What to work on:
Skip the pictures and quote all of the lines exactly.

__________________________________________________

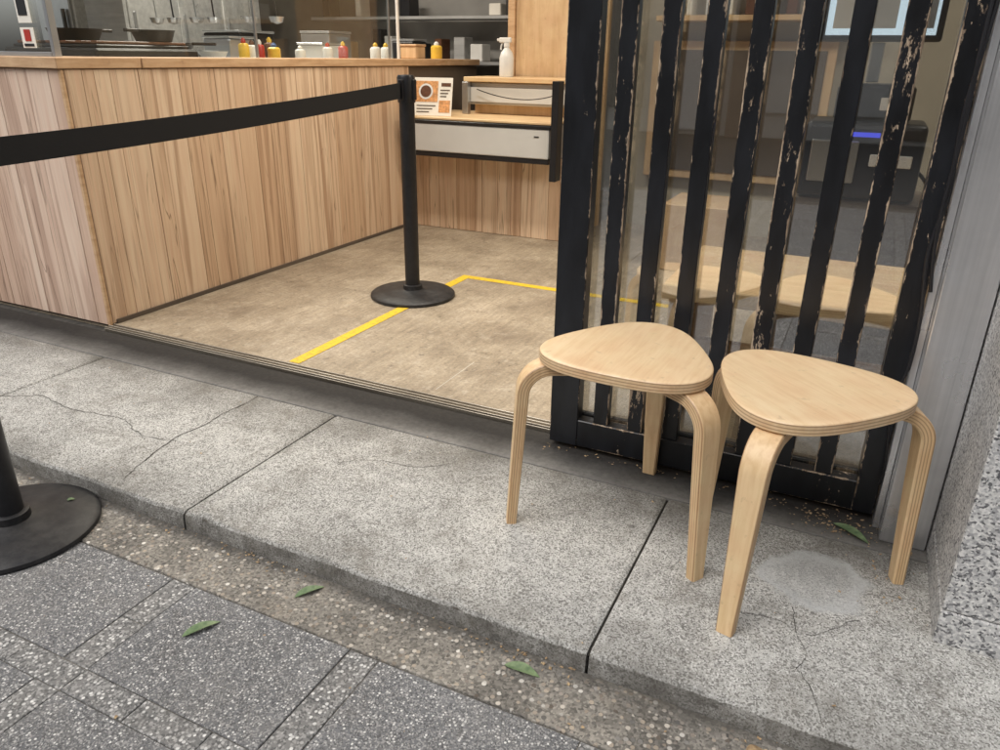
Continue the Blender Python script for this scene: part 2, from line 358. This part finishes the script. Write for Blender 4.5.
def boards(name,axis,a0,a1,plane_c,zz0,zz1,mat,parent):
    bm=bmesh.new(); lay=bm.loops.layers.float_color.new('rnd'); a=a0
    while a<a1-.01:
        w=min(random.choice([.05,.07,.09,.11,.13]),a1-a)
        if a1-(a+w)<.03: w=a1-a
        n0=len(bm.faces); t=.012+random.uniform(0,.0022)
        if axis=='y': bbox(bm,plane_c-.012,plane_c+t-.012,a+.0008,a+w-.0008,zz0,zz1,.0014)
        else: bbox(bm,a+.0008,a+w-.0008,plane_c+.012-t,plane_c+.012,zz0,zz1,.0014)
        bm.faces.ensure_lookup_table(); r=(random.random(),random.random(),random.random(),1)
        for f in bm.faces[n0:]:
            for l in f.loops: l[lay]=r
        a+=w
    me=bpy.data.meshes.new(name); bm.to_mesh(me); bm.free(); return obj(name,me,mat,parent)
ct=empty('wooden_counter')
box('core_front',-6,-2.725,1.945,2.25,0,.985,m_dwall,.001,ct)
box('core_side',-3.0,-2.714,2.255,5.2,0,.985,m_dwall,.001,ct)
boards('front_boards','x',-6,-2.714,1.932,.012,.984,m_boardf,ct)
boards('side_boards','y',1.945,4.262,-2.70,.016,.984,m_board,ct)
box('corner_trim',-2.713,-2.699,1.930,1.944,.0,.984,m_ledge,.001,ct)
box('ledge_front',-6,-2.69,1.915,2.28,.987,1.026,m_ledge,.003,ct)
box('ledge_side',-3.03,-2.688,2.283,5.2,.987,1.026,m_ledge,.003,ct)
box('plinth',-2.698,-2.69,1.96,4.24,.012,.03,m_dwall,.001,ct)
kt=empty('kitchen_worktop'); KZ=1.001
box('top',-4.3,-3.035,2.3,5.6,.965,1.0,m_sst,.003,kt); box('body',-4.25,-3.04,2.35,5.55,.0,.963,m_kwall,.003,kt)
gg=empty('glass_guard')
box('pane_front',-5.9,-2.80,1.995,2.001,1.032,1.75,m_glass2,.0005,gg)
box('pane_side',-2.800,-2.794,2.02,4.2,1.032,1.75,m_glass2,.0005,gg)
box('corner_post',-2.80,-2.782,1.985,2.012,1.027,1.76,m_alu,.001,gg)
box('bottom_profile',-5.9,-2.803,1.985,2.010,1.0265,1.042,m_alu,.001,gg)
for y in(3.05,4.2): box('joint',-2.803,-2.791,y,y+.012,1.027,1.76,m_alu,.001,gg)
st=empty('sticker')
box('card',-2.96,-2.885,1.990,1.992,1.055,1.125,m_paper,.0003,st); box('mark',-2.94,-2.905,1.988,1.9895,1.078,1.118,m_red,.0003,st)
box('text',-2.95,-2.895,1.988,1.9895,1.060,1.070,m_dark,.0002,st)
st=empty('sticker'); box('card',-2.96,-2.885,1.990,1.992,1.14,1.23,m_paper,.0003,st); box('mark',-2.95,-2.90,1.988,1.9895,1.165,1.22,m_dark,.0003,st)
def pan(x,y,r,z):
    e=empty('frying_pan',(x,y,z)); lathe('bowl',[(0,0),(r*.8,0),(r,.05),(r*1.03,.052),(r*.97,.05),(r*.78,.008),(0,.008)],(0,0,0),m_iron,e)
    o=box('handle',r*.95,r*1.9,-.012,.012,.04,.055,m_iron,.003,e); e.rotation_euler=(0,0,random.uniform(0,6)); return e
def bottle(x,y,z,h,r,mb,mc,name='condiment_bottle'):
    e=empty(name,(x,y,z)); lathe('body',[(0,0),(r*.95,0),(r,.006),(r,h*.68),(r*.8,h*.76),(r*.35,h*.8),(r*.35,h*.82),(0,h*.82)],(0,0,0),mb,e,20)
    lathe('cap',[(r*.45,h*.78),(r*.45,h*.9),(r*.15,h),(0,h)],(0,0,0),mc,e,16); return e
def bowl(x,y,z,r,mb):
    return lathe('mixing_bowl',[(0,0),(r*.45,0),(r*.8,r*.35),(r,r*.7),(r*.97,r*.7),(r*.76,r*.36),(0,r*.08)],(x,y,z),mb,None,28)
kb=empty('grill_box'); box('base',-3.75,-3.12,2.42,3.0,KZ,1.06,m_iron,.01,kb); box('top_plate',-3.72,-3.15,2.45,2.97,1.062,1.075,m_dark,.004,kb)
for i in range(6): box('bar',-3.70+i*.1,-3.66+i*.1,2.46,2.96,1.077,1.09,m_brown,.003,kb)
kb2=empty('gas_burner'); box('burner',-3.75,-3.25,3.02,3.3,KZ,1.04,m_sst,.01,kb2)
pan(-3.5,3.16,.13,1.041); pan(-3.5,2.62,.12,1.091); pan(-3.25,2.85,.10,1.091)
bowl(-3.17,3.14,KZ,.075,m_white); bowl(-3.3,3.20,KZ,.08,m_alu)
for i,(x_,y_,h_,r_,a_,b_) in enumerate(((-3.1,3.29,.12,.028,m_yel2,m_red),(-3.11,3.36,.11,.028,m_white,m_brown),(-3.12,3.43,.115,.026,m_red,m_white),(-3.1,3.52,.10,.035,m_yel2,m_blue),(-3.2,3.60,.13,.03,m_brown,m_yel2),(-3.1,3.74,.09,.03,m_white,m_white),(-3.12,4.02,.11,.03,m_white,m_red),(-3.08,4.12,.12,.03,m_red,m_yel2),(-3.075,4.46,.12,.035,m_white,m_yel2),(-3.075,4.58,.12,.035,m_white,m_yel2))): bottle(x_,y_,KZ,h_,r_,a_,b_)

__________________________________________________

Result of the exercise:
Continue the Blender Python script for this scene: part 2, from line 358. This part finishes the script. Write for Blender 4.5.
def boards(name,axis,a0,a1,plane_c,zz0,zz1,mat,parent):
    bm=bmesh.new(); lay=bm.loops.layers.float_color.new('rnd'); a=a0
    while a<a1-.01:
        w=min(random.choice([.05,.07,.09,.11,.13]),a1-a)
        if a1-(a+w)<.03: w=a1-a
        n0=len(bm.faces); t=.012+random.uniform(0,.0022)
        if axis=='y': bbox(bm,plane_c-.012,plane_c+t-.012,a+.0008,a+w-.0008,zz0,zz1,.0014)
        else: bbox(bm,a+.0008,a+w-.0008,plane_c+.012-t,plane_c+.012,zz0,zz1,.0014)
        bm.faces.ensure_lookup_table(); r=(random.random(),random.random(),random.random(),1)
        for f in bm.faces[n0:]:
            for l in f.loops: l[lay]=r
        a+=w
    me=bpy.data.meshes.new(name); bm.to_mesh(me); bm.free(); return obj(name,me,mat,parent)
ct=empty('wooden_counter')
box('core_front',-6,-2.725,1.945,2.25,0,.985,m_dwall,.001,ct)
box('core_side',-3.0,-2.714,2.255,5.2,0,.985,m_dwall,.001,ct)
boards('front_boards','x',-6,-2.714,1.932,.012,.984,m_boardf,ct)
boards('side_boards','y',1.945,4.262,-2.70,.016,.984,m_board,ct)
box('corner_trim',-2.713,-2.699,1.930,1.944,.0,.984,m_ledge,.001,ct)
box('ledge_front',-6,-2.69,1.915,2.28,.987,1.026,m_ledge,.003,ct)
box('ledge_side',-3.03,-2.688,2.283,5.2,.987,1.026,m_ledge,.003,ct)
box('plinth',-2.698,-2.69,1.96,4.24,.012,.03,m_dwall,.001,ct)
kt=empty('kitchen_worktop'); KZ=1.001
box('top',-4.3,-3.035,2.3,5.6,.965,1.0,m_sst,.003,kt); box('body',-4.25,-3.04,2.35,5.55,.0,.963,m_kwall,.003,kt)
gg=empty('glass_guard')
box('pane_front',-5.9,-2.80,1.995,2.001,1.032,1.75,m_glass2,.0005,gg)
box('pane_side',-2.800,-2.794,2.02,4.2,1.032,1.75,m_glass2,.0005,gg)
box('corner_post',-2.80,-2.782,1.985,2.012,1.027,1.76,m_alu,.001,gg)
box('bottom_profile',-5.9,-2.803,1.985,2.010,1.0265,1.042,m_alu,.001,gg)
for y in(3.05,4.2): box('joint',-2.803,-2.791,y,y+.012,1.027,1.76,m_alu,.001,gg)
st=empty('sticker')
box('card',-2.96,-2.885,1.990,1.992,1.055,1.125,m_paper,.0003,st); box('mark',-2.94,-2.905,1.988,1.9895,1.078,1.118,m_red,.0003,st)
box('text',-2.95,-2.895,1.988,1.9895,1.060,1.070,m_dark,.0002,st)
st=empty('sticker'); box('card',-2.96,-2.885,1.990,1.992,1.14,1.23,m_paper,.0003,st); box('mark',-2.95,-2.90,1.988,1.9895,1.165,1.22,m_dark,.0003,st)
def pan(x,y,r,z):
    e=empty('frying_pan',(x,y,z)); lathe('bowl',[(0,0),(r*.8,0),(r,.05),(r*1.03,.052),(r*.97,.05),(r*.78,.008),(0,.008)],(0,0,0),m_iron,e)
    o=box('handle',r*.95,r*1.9,-.012,.012,.04,.055,m_iron,.003,e); e.rotation_euler=(0,0,random.uniform(0,6)); return e
def bottle(x,y,z,h,r,mb,mc,name='condiment_bottle'):
    e=empty(name,(x,y,z)); lathe('body',[(0,0),(r*.95,0),(r,.006),(r,h*.68),(r*.8,h*.76),(r*.35,h*.8),(r*.35,h*.82),(0,h*.82)],(0,0,0),mb,e,20)
    lathe('cap',[(r*.45,h*.78),(r*.45,h*.9),(r*.15,h),(0,h)],(0,0,0),mc,e,16); return e
def bowl(x,y,z,r,mb):
    return lathe('mixing_bowl',[(0,0),(r*.45,0),(r*.8,r*.35),(r,r*.7),(r*.97,r*.7),(r*.76,r*.36),(0,r*.08)],(x,y,z),mb,None,28)
kb=empty('grill_box'); box('base',-3.75,-3.12,2.42,3.0,KZ,1.06,m_iron,.01,kb); box('top_plate',-3.72,-3.15,2.45,2.97,1.062,1.075,m_dark,.004,kb)
for i in range(6): box('bar',-3.70+i*.1,-3.66+i*.1,2.46,2.96,1.077,1.09,m_brown,.003,kb)
kb2=empty('gas_burner'); box('burner',-3.75,-3.25,3.02,3.3,KZ,1.04,m_sst,.01,kb2)
pan(-3.5,3.16,.13,1.041); pan(-3.5,2.62,.12,1.091); pan(-3.25,2.85,.10,1.091)
bowl(-3.17,3.14,KZ,.075,m_white); bowl(-3.3,3.20,KZ,.08,m_alu)
for i,(x_,y_,h_,r_,a_,b_) in enumerate(((-3.1,3.29,.12,.028,m_yel2,m_red),(-3.11,3.36,.11,.028,m_white,m_brown),(-3.12,3.43,.115,.026,m_red,m_white),(-3.1,3.52,.10,.035,m_yel2,m_blue),(-3.2,3.60,.13,.03,m_brown,m_yel2),(-3.1,3.74,.09,.03,m_white,m_white),(-3.12,4.02,.11,.03,m_white,m_red),(-3.08,4.12,.12,.03,m_red,m_yel2),(-3.075,4.46,.12,.035,m_white,m_yel2),(-3.075,4.58,.12,.035,m_white,m_yel2))): bottle(x_,y_,KZ,h_,r_,a_,b_)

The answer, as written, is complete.